2) Most of you seem to be comparing it negatively to the iPhone on this innovation point. Maybe if you had been aware of the smartphone market before Steve Jobs beamed the orders to buy an iPhone into your brain, you'd realize that the iPhone is nothing more than a derivative product itself. HTC has been making things just like the iPhone since 2003, Nokia made the 7710 around that same time, Samsung made the i700, Motorola A1000 and so on. Heck, right as the iPhone was released LG was releasing the Prada and Viewty, which were essentially the iPhone but one far more stylish and the other with far superior hardware.

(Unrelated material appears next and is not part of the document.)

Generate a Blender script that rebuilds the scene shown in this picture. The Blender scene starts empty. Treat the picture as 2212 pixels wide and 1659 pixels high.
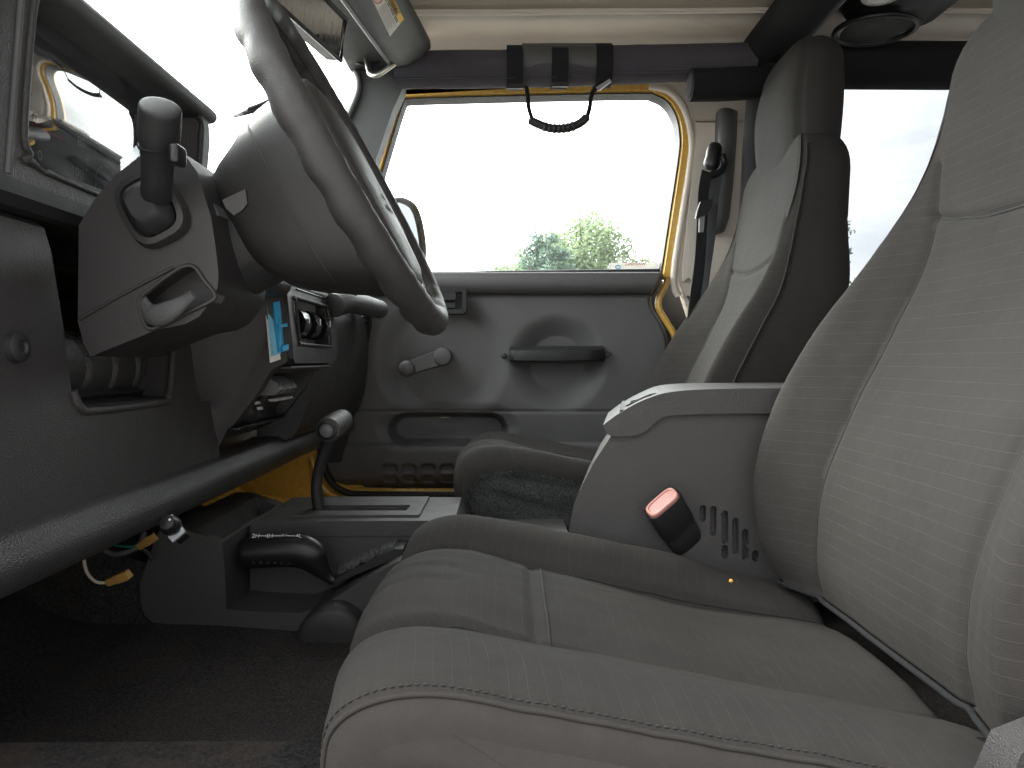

The irony of hating on anyone who likes this phone as a mindless Google fanboy while touting your iPhone as some sort of revolutionary (you know, like the guy on your t-shirt) is hopefully not lost.
Google's mystery cloak
> This post will be continuous updated as Google veils new information.
So the article will be getting shorter?
@Spyware
When they release the source code you can have a look can't you.
One way it could kill the iPhone
Most comments seem to be focussing on the hardware. Loads of predictable "so what, it's just an iPhone copy" stuff.
The crucial point here will be the software. If Google allow 3rd party apps to be loaded, then Apple are in serious trouble. Apple's increasingly unpopular draconian closed shop business model is their weakness (and don't give me all the "it ensures QA" bollocks arguments either - it's all about total control with Apple and it will only get worse with their upcoming silly money tablet).
Google will know..
...where I go and when;
Who I call and when;
What I search for and when;
What I book/buy on the mobile and when;
Potentially who I associate with and when (assuming they also have a Borg-phone);
Pretty much everything about me.
And they expect me to want their phone?
Feck that. Feck that very much.
"Do no evil"? Too late Mr. Schmidt, way too late.